The Talapatrachitras or the palm leaf engravings consist of frozen linear drawing as illustrations of manuscripts. In these engravings, colours are muted and play a very minor part. Where colours are at all applied, they are
just painted either to emphasize the inscriptions, or to fill up blank space. In Orissa, manuscripts were written on palm leaves even during the Mughal period when the paper was freely available. In the limited space of the oblong palm leaf with a small width, human figures completed with details of hair style and dress, animals, flowers and trees are executed with great precision and beauty, the tool of this art is a sharp style and it needs a remarkably steady hand to be able to wield this tool on thin strip of leaf. These talapatachitras have an affinity with the Rajasthani miniatures both in the treatment, composition and the colour scheme.
Apart from these three most important pictorial genres, there is a lot of folk art in Orissa. One of the most popular done on circular playing cards peculiar to Orissa. These are called Ganjapas and have elaborate borders with the central illustration from either the Ramayana or the Dasavatara of Vishnu or from 'Krishnalila'.
Even though there is a marked difference in quality and conception in the new illustrated palm-leaf etchings and pata-chitra paintings, and the sixteenth and seventeenth century examples in the Orissa State Museum, or the work of contemporary applique artists in Pipli and the fragments of century old work which some of the older artists retain as precious heirlooms, the painters and palm-leaf etchers of villages such as Raghurajpur still create remarkably lively and highly-skilled work.
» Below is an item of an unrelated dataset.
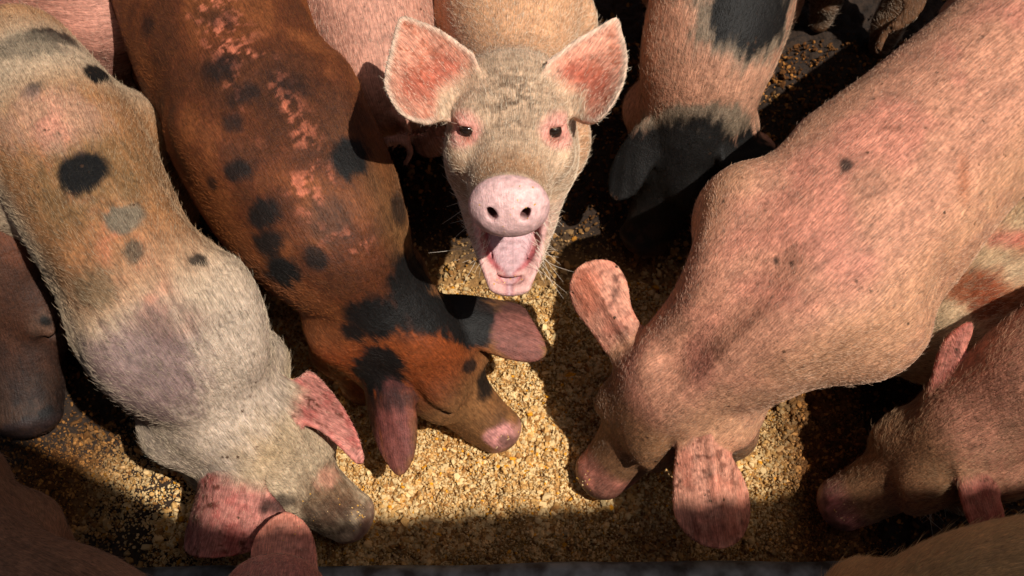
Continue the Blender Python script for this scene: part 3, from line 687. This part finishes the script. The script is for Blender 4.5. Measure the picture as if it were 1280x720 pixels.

Throughout the world, traditional art forms have vanished, leaving behind nothing but their rapidly dimming memories in museum galleries. What makes Orissa an extremely unusual place is that she has managed to preserve a significant measure of her artistic heritage, and that amongst her huge number of skilled craftsmen, there still exist a good proportion of artists of true genius. Many of their forms are changing and developing, but all are exuberantly, and often beautifully alive.